Where the name question came up was, what first-level domain should I use? Do I want to look all slick and professional with a .com? How about being all patriotic by going under Canada’s country-specific first-level domain .ca? I could sound all big and impressive using .net, or .org. Then there is .biz, .info, .name, .pro, there is even a .me – but no .i.

Careful thought is required here, because once something is up on the Internet, even if you take it down yourself, chances are somewhere, someone has a copy floating around on their computer. The shelf life of the online world never expires.
When the Internet was in its infancy, the choices weren’t as vast as they are today. If you were registering a company, you used .com.

Non-profit organizations would use .org, while primary conduits hosting connecting networks to the Internet (such as America Online, and the once all mighty CompuServe) would use .net. Government organizations kept to .gov, and schools used .edu.

And if the choice isn’t enough to throw you, what each category actually means does. Many getting started in television choose .tv for their online presence, but for those in the know, .tv is actually the country-specific domain for the Polynesian island nation of Tuvalu. Some in Toronto, Canada have opted for .to showing some hometown pride, but .to is actually the country-specific domain for the Kingdom of Tonga, an archipelago of 169 islands in the South Pacific. Confusion about these things is far and wide -- .si has been used by Hispanic websites for it’s translation of “yes” (which is si in Spanish). But .si actually represents Slovenia.

So, based in Toronto, I could have chosen jordanhgreen.to – but many may think I’m actually in Tuvalu. Wanting to sound big and impressive, I may have gone with jordanhgreen.net, but I’m no AOL.

And then there are these online auctions. People with too much time on their hands spend their entire lives online, buying domain names, so that when you search for yours, you have to purchase it an outrageously inflated price.

I originally was nervous typing in my own name into the WHOIS search engines to find out if my own name was available. I was very lucky, and it was – but I had to think of other alternatives just in case.
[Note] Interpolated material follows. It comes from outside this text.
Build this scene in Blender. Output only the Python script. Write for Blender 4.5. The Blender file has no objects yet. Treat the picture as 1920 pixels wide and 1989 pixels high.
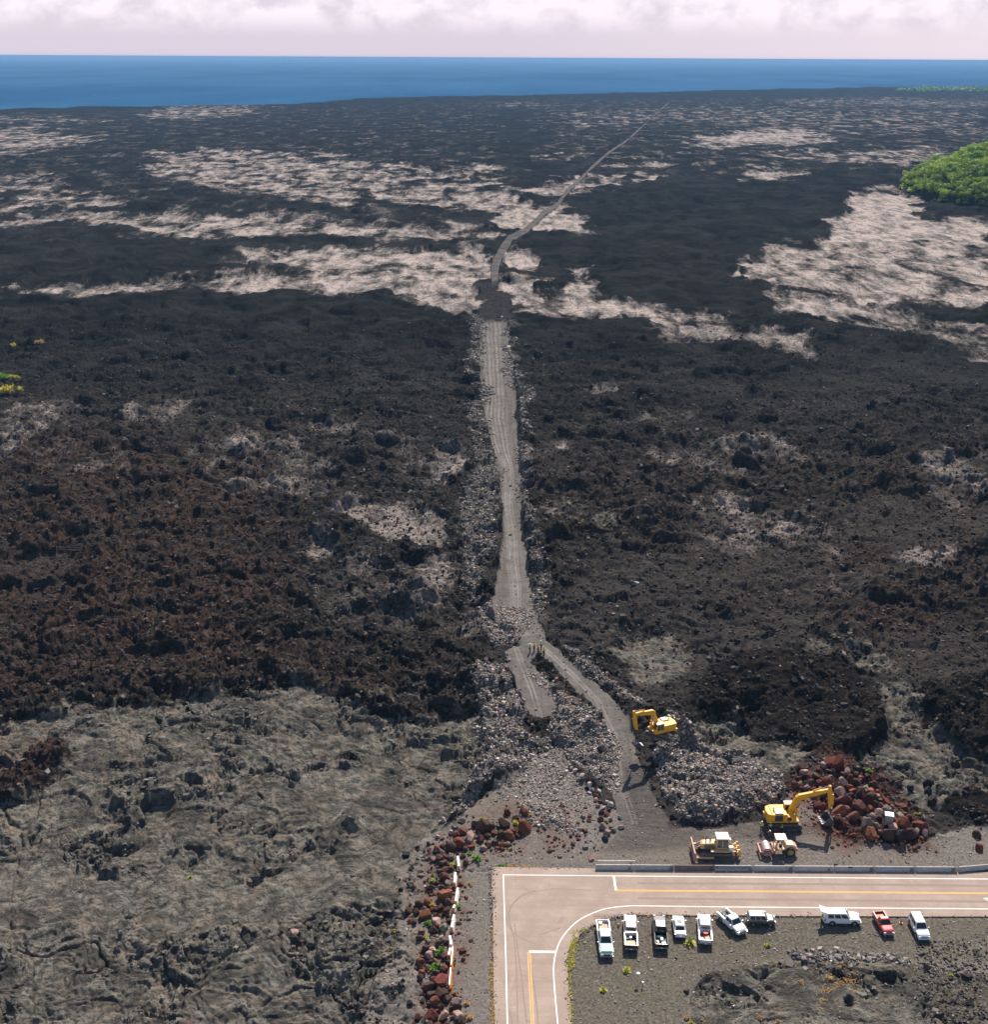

The last thing you want your online address to be is something like jordanhgreen985321.com – who’s going to remember that?

Other alternatives I came up with were the short and sweet jhg.com, jordangreen.com and the slick jordanhgreenonline.com.

Sometimes, people – often I think in a drunken stupor – create domains for themselves based on a nickname, or some random thought they have in their mind. Homer Simpson once told someone to email him at chunkylover@aol.com.

Phew! It is like naming a kid or a pet. Only you have to contend with all those who may have taken it already, and are willing to put up a financial fight to keep it.

Like the time a few years ago, when some brainiac registered windows.com and computer giant Microsoft lost the domain bid, so the software company followed-up with a law suit to secure that domain because of their Windows operating system.

Shortly after that, Microsoft tried to copyright the term “windows,” but lucky for those of us with windows in our homes, the judge presiding over the case threw it out.

In the end, I went with obviously the best choice – or at least best in my mind’s eye – jordanhgreen.com and jordanhgreen.ca.